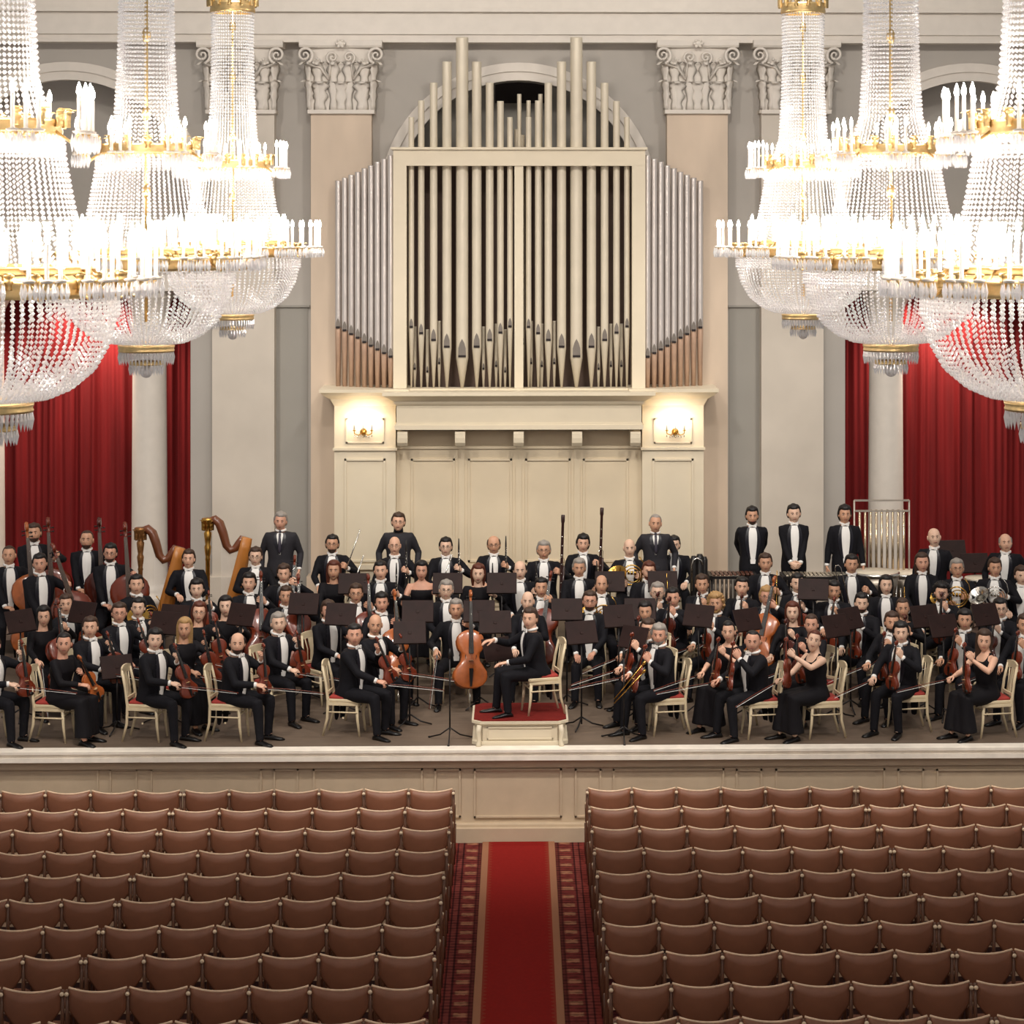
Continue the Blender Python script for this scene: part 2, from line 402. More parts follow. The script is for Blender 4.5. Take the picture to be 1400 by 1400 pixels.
# ---- curtains ----
def curtain(x0, x1, Yc, y0, label, per=.16, nm='stage_curtain'):
    a = P(x0, y0, Yc); b = P(x1, y0, Yc); zb = ST+.44
    mb = MB(); n = max(24, int((b.x-a.x)/.02)); rings = []
    for k in range(9):
        t = k/8; z = a.z+(zb-a.z)*t; rng = random.Random(int(x0)); ph = 0; row = []
        for i in range(n+1):
            x = a.x+(b.x-a.x)*i/n
            y = Yc+.045*sin(2*pi*x/.23+1.6*sin(x*3.7+t*.4))*(.6+.4*sin(x*5.3+1))+.035*sin(2*pi*x/.61+1.2*sin(x*1.9))+.02*sin(2*pi*x/.11+2*sin(x*2.3))*(1-.5*t)
            row.append((x+.01*sin(x*9+t*3), y, z))
        rings.append(row)
    mb.loft(rings, 0, True, closed=False)
    back = [[(p[0], p[1]+.012, p[2]) for p in r] for r in rings][::-1]
    mb.loft(back, 0, True, closed=False)
    o = mb.build(nm, REDC); tag(o, label, 'curtain', 'red stage curtains'); return o
curtain(-60, 197, 35.0, 396, 'wide red curtain at left, left of the round column with the harps')
curtain(212, 268, 35.05, 396, 'narrow dark red curtain strip between left column and pilaster behind the harps')
curtain(1148, 1203, 35.05, 396, 'narrow dark red curtain strip between right pilaster and column by the tubular bells')
curtain(1222, 1470, 35.0, 396, 'wide red curtain at right behind the bald standing men')

# ---- aisle carpets ----
def carpet_mat():
    m = bpy.data.materials.new('patterned_carpet'); m.use_nodes = True; nt = m.node_tree; N = nt.nodes; L = nt.links
    b = N['Principled BSDF']; b.inputs['Roughness'].default_value = .95; b.inputs['Specular IOR Level'].default_value = .1
    tc = N.new('ShaderNodeTexCoord'); sp = N.new('ShaderNodeSeparateXYZ'); L.new(tc.outputs['Object'], sp.inputs[0])
    ab = N.new('ShaderNodeMath'); ab.operation = 'ABSOLUTE'; L.new(sp.outputs['X'], ab.inputs[0])
    # column bands
    rp = N.new('ShaderNodeValToRGB'); rp.color_ramp.interpolation = 'CONSTANT'
    mr = N.new('ShaderNodeMath'); mr.operation = 'MULTIPLY'; mr.inputs[1].default_value = 1/.9; L.new(ab.outputs[0], mr.inputs[0]); L.new(mr.outputs[0], rp.inputs[0])
    def col(r, g, bb): return (lin(r), lin(g), lin(bb), 1)
    els = [(0, (86,38,33)), (.505, (70,26,24)), (.53, (100,40,36)), (.70, (60,22,22)), (.725, (112,52,46)), (.78, (64,24,24)), (.80, (110,44,38)), (.86, (66,22,24))]
    e = rp.color_ramp.elements; e[0].position = 0; e[0].color = col(*els[0][1]); e[1].position = els[1][0]; e[1].color = col(*els[1][1])
    for p, c in els[2:]: q = e.new(p); q.color = col(*c)
    # repeating motifs along the aisle
    def wave(freq, ax, amp=0):
        w = N.new('ShaderNodeMath'); w.operation = 'SINE'; k = N.new('ShaderNodeMath'); k.operation = 'MULTIPLY'; k.inputs[1].default_value = freq
        L.new(ax, k.inputs[0]); L.new(k.outputs[0], w.inputs[0]); return w
    wy = wave(2*pi/.30, sp.outputs['Y']); wx = wave(2*pi/.105, ab.outputs[0])
    mu = N.new('ShaderNodeMath'); mu.operation = 'MULTIPLY'; L.new(wy.outputs[0], mu.inputs[0]); L.new(wx.outputs[0], mu.inputs[1])
    no = N.new('ShaderNodeTexNoise'); no.inputs['Scale'].default_value = 22; L.new(tc.outputs['Object'], no.inputs['Vector'])
    ad = N.new('ShaderNodeMath'); ad.operation = 'ADD'; L.new(wy.outputs[0], ad.inputs[0]); L.new(no.outputs['Fac'], ad.inputs[1])
    gt = N.new('ShaderNodeMath'); gt.operation = 'GREATER_THAN'; gt.inputs[1].default_value = .95; L.new(ad.outputs[0], gt.inputs[0])
    # only inside motif band
    inb = N.new('ShaderNodeMapRange'); inb.inputs[1].default_value = .47; inb.inputs[2].default_value = .50; L.new(ab.outputs[0], inb.inputs[0])
    inc = N.new('ShaderNodeMapRange'); inc.inputs[1].default_value = .62; inc.inputs[2].default_value = .60; L.new(ab.outputs[0], inc.inputs[0])
    m1 = N.new('ShaderNodeMath'); m1.operation = 'MULTIPLY'; L.new(inb.outputs[0], m1.inputs[0]); L.new(inc.outputs[0], m1.inputs[1])
    m2 = N.new('ShaderNodeMath'); m2.operation = 'MULTIPLY'; L.new(m1.outputs[0], m2.inputs[0]); L.new(gt.outputs[0], m2.inputs[1])
    mx = N.new('ShaderNodeMix'); mx.data_type = 'RGBA'; L.new(m2.outputs[0], mx.inputs[0]); L.new(rp.outputs[0], mx.inputs[6]); mx.inputs[7].default_value = col(142,96,72)
    wz = wave(2*pi/.085, sp.outputs['Y']); vo = N.new('ShaderNodeTexVoronoi'); vo.inputs['Scale'].default_value = 13; L.new(tc.outputs['Object'], vo.inputs['Vector'])
    ad2 = N.new('ShaderNodeMath'); ad2.operation = 'MULTIPLY_ADD'; ad2.inputs[1].default_value = .35; L.new(wz.outputs[0], ad2.inputs[0]); L.new(vo.outputs['Distance'], ad2.inputs[2])
    mr3 = N.new('ShaderNodeMapRange'); mr3.inputs[1].default_value = .1; mr3.inputs[2].default_value = .7; mr3.inputs[3].default_value = .6; mr3.inputs[4].default_value = 1.25; L.new(ad2.outputs[0], mr3.inputs[0])
    mx2 = N.new('ShaderNodeMix'); mx2.data_type = 'RGBA'; mx2.blend_type = 'MULTIPLY'; mx2.inputs[0].default_value = 1
    L.new(mx.outputs[2], mx2.inputs[6]); L.new(mr3.outputs[0], mx2.inputs[7]); L.new(mx2.outputs[2], b.inputs['Base Color'])
    return m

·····

=== DIRECTIONS ===
Repeat only what lies between the start of the data and the end of the line containing "curtain(1222, 1470, 35.0, 396, 'wide", exactly, with pictures left out.

=== ANSWER TO THE TASK ===
Continue the Blender Python script for this scene: part 2, from line 402. More parts follow. The script is for Blender 4.5. Take the picture to be 1400 by 1400 pixels.
# ---- curtains ----
def curtain(x0, x1, Yc, y0, label, per=.16, nm='stage_curtain'):
    a = P(x0, y0, Yc); b = P(x1, y0, Yc); zb = ST+.44
    mb = MB(); n = max(24, int((b.x-a.x)/.02)); rings = []
    for k in range(9):
        t = k/8; z = a.z+(zb-a.z)*t; rng = random.Random(int(x0)); ph = 0; row = []
        for i in range(n+1):
            x = a.x+(b.x-a.x)*i/n
            y = Yc+.045*sin(2*pi*x/.23+1.6*sin(x*3.7+t*.4))*(.6+.4*sin(x*5.3+1))+.035*sin(2*pi*x/.61+1.2*sin(x*1.9))+.02*sin(2*pi*x/.11+2*sin(x*2.3))*(1-.5*t)
            row.append((x+.01*sin(x*9+t*3), y, z))
        rings.append(row)
    mb.loft(rings, 0, True, closed=False)
    back = [[(p[0], p[1]+.012, p[2]) for p in r] for r in rings][::-1]
    mb.loft(back, 0, True, closed=False)
    o = mb.build(nm, REDC); tag(o, label, 'curtain', 'red stage curtains'); return o
curtain(-60, 197, 35.0, 396, 'wide red curtain at left, left of the round column with the harps')
curtain(212, 268, 35.05, 396, 'narrow dark red curtain strip between left column and pilaster behind the harps')
curtain(1148, 1203, 35.05, 396, 'narrow dark red curtain strip between right pilaster and column by the tubular bells')
curtain(1222, 1470, 35.0, 396, 'wide red curtain at right behind the bald standing men')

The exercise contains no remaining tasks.